Actually it depends how you view it. The ending (if you take it at face value at least) essentially tells you the villians weren't villians at all, you were wrong to oppose them, individuality is worthless and basically goes back on everything the trilogy taught us.
But yeah. Not as good as the other two games even without that.
I love bioware. Dragon Age 2 was my least favorite game (and I still kind of enjoyed it), and I was irked with Mass Effect 3. But felt it was mostly redeemed by the last DLC, and will let bygones be bygones.
SWKOTOR and Dragon Age Origins will always be my favorites, followed by Mass Effect 2. But I'm an avid follower of the Bioware Lonely Hearts Club. (Kaidan, Carth, Alistair.
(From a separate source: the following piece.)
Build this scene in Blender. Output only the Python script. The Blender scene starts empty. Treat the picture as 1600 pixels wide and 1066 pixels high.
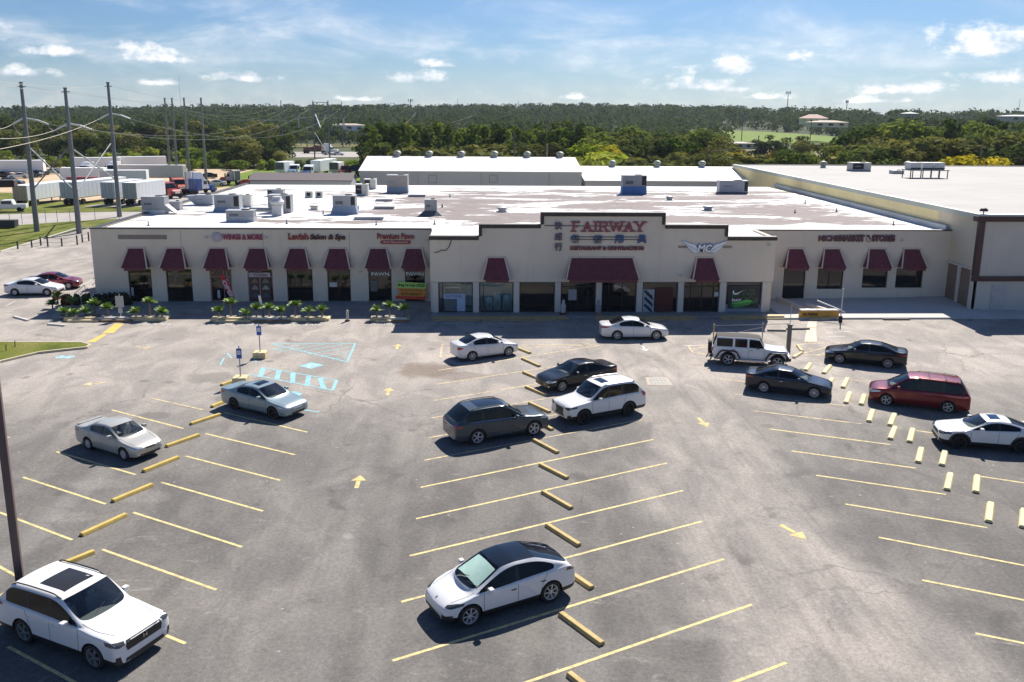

And Garrus...)
I am not sure if anyone has mentioned them already, but LucasArts takes the cake for me. They used to be the pinnacle of originality (in certain ways at least), all their adventure games up to Grim Fandango (which was their last) had something fresh, funny and entertaining about them. They also started the Dark Forces series where they would constantly show what you could do with the FPS games beyond what was accepted at that point (the first FPS to have jump/look up and down, then the lightsabre combat, the pseudo-RPG elements with the Force powers, the amazing stories instead of the clear-24-random-levels setup etc etc). Finally, they had the X-Wing series, which at it's time was the joint top space simulators with the Wing Commander series. All in all, their games had great gameplay, variety and originality. Then, they decided that the way to go is to only make endless, mostly pathetic Star Wars-based games and eventually they became irrelevant and they were shut down.
For some of the same reasons, special mention goes to Sierra. On the other hand, I do agree that Bioware's fall from grace is quite big and hurting as well, same with Blizzard for my taste, which is a shame because up to certain point I did have practically everything these companies had released on PC. Unfortunately, not anymore.
My vote would have to go with the Rare crowd - I'm still holding out for KI3.
Also, losing SNK to Playmore was a bummer, too.